It’s hot in London. My colleagues are wearing flip-flops and shorts to the office. My kids’ schools have closed down for the week. I’ve seen at least one person faint on the bus.

Heat waves around the world are becoming hotter, more frequent and longer lasting. Europe is warming faster than any other continent. Temperatures in France just reached a record high, as they seem to nearly every year.

As Chico Harlan, our global climate correspondent, reports, it’s poised to get even worse. Because this year, El Niño, the natural phenomenon that can disrupt weather around the world, is back.

Less than a month ago, I was reporting on the consequences of a brutal weeklong heat wave across Europe that turned classrooms into “pressure cookers” and caused children to fall asleep at their desks.

Europe is going through another scorcher this week, and it’s not even July.

It’s a sign of a changing planet. In general, scientists know that heat seasons are getting longer and more intense. And now, on top of that, there’s another thing on the horizon that could make heat waves unbearable.

El Niño, a natural shift in Pacific Ocean winds and water temperatures that can drastically transform global weather patterns, comes around every two to seven years, and it’s a chaos maker. This one is bound to strengthen in the coming months.

If it reaches the record-breaking proportions that many forecasts suggest, this year’s El Niño, coupled with the effects of climate change, could set off a bout of extreme weather that the world will be stretched to handle.

‘Fuel on the fire’ of a warming world

The world has dealt with these events for eons. But El Niños are now playing out across a hotter planet with more moisture in the air. That means a potential for heavier downpours, stronger droughts and, above all, hotter temperatures.

The weather pattern is called El Niño because it usually peaks around Christmas; South American fishermen centuries ago named it after the baby Jesus. (In Spanish, “El Niño” means “the little boy” but also “the Christ child.”)

El Niños that formed in 1997, 2015 and 2023 helped set off global annual temperature records.

Because temperatures continue to rise in the months after an El Niño reaches peak strength, many scientists expect 2027 to become the hottest year humanity has ever experienced — at least until the next El Niño comes along.

“The world must treat it as the urgent climate warning it is,” the U.N. secretary-general, António Guterres, said. “El Niño conditions will pour fuel on the fire of a warming world.”

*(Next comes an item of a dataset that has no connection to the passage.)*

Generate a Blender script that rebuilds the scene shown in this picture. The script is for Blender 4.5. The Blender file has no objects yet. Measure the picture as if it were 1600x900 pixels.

The return of El Niño was confirmed by scientists this month, and its signature wasn’t hard to spot. Heat maps of ocean temperature show a comet tail of pulsing red off the coast of South America. Water temperatures in a crucial monitoring zone have climbed to 29.4 degrees Celsius, the highest level ever for June.

Some research suggests El Niño could raise sea surface temperatures more than 3 degrees Celsius above the long-term average, which would be the biggest anomaly on record. That’s prompted a number of forecasters to call it a “Super El Niño.”

“I think it will be the largest so far,” Wenju Cai, a scientist who researches El Niño events at the Ocean University of China, in Qingdao, told me. “Which means a humongous anomaly.”

Danger zones

Scientists like to say that an El Niño has teleconnections — a word that sounds almost mystical, but simply means that its disruptions can happen far away from the Pacific.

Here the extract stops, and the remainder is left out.